Saturday, April 22, 2023

Spy Month: Pathaan

Pathaan (2023) is a movie with a lot to accomplish.  It needs to reboot the acting career of Shah Rukh Khan after the spectacular failure of Zero.  It needs to establish Yash Raj Films' Spy Universe as an actual cinematic universe, rather than a succession of mostly unrelated action movies that happen to involve spies.  And it needs to tell an entertaining story that stands on its own.  Making lots of money would also be nice.

Khan plays Pathaan,a farmer RAW agent with a complicated backstory.  The short version is that he was abandoned in front of a movie theater as a baby, raised in a series of government orphanages, joined RAW in order to repay his country, and was badly wounded on his first mission in Afghanistan while saving a  school full of children.  While recovering, he was basically adopted by the local Pashtun (also known as Pathan) villagers, who named him Pathaan.  (Nobody ever calls him anything but Pathaan, so there's no way to know what his name used to be.)


Pathaan is discharged because of his injuries, but he's not ready to quit just yet.  With the help of his mentor, Nandini Grewal (Dimple Kapadia), and the reluctant approval of Colonel Luthra (Ashutosh Rana, last seen in War) Pathaan founds JOCR, the Joint Operations and Covert Research department, which provides a way for other wounded and traumatized former RAW agents to continue to serve their country.

JOCR's first mission takes them to Dubai, to foil an attempted attack on India's president by "Outfit X," a mercenary terrorist organization headed by another former RAW agent named Jim (John Abraham.)  Jim might not have a very intimidating name, but he's charismatic, driven, and very smart; Luthra says that he's as good as Kabir, just to make it absolutely clear that this movie is taking place in the same universe as War.

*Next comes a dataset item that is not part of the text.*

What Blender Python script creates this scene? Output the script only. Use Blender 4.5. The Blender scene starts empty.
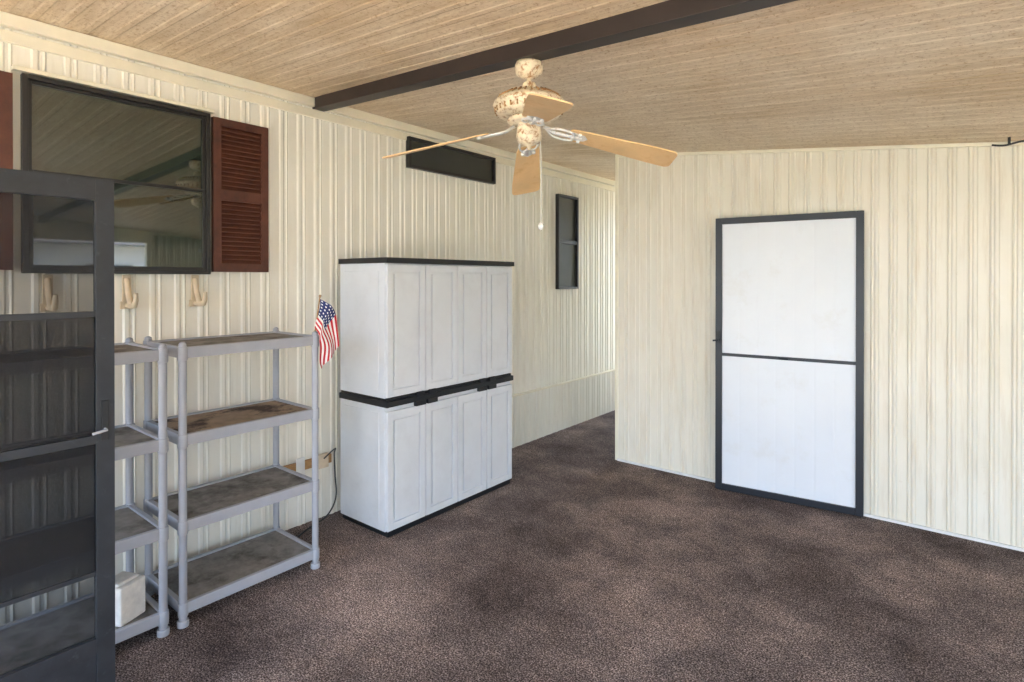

Jim is also not actually after the President.  It's a feint, to get RAW to pull security away from two scientists whoa re attending the same Dubai conference. Pathaan figures it out, but despite a long fight scene, he's only able to save one of them and Jim gets away with the other.  

JOCR follows the money, and the trail leads to a Pakistani doctor named Rubai Mohsin (Deepika Padukone), who lives in London but is currently in Spain.  Pathaan follows, and after a musical number in which Padukone rotates through a plethora of bikinis, he falls right into the obvious trap.  Rubai is working for Jim!  Or is she?  After Jim leaves, she saves Pathaan and reveals that she's an undercover ISI agent, there to stop Jim from obtaining something called "Raktbeej."


Raktbeej is kept in a locked vault in Moscow.  Rathaan and Rubai make a plan to steal it before Jim can get his hands on it.  They succeed, and then Pathaan falls into the other obvious trap: Rubai was working for Jim after all!  She takes Raktbeej, and Pathaan is arrested and placed on a train transporting prisoners to, presumably, Siberia.  But he escapes thanks to the timely appearance of Tiger (Salman Khan), who is, and I cannot stress this enough, alive. 


And that's just the flashbacks.  In the present Pathaan reunites with Nandini and the rest of RAW to track down Jim and prevent a devastating attack on a major Indian city.  And hey, there's Rubai, offering to help.  We can trust her this time, right?

Pathaan stars Action Shah Rukh, rather than Goofy Romantic Comedy Shah Rukh or Emotional Family Drama Shah Rukh, but Pathaan (the character) is a relatively well-adjusted guy rather than a snarling ball of violence like Don.  The movie is a decent sampler of the Shah Rukh Khan Experience; Pathaan fights like an SRK character, getting beaten up until he manages to win the fight by refusing to stay down.  His scenes with Tiger show great comic chemistry, and his scenes with Rubina show a bit of his old bumbling charm, filtered through genre and maturity.


Pathaan
also firmly establishes the Spy Universe as a thing.  It's not just the Tiger cameo and Luthra referencing characters and events form the other movies, the movies share a common subtext about the need for human connection; Tiger only lives for his work until he's transformed by meeting Zoya (and vice versa), in War Naina urges Kabir to find a connection because "every soldier needs someone to come home to," and it's the loss of connection that starts Jim down his dark path, while Pathaan forges connections everywhere he goes.  Paathan and Nandini talk a lot about the Japanese tradition of  Kintsugi, repairing broken porcelain with gold to produce something new and beautiful rather than pretending that the break didn't happen.  It's a remarkable philosophy for an action hero.


Which leaves one question.  Is Pathaan an entertaining story that stands on its own?  A newcomer isn't going to know who this Kabir guy Luthra keeps mentioning is, but otherwise it stands alone.  Entertaining?  Tastes vary.  The pacing's a little wonky, with fight scenes that last a long time, and the plotting gets sloppy, but it's a masala picture.  There are songs and fights and motorcycles driving across the ice for no good reason and a jetpack dogfight.  I'm not complaining.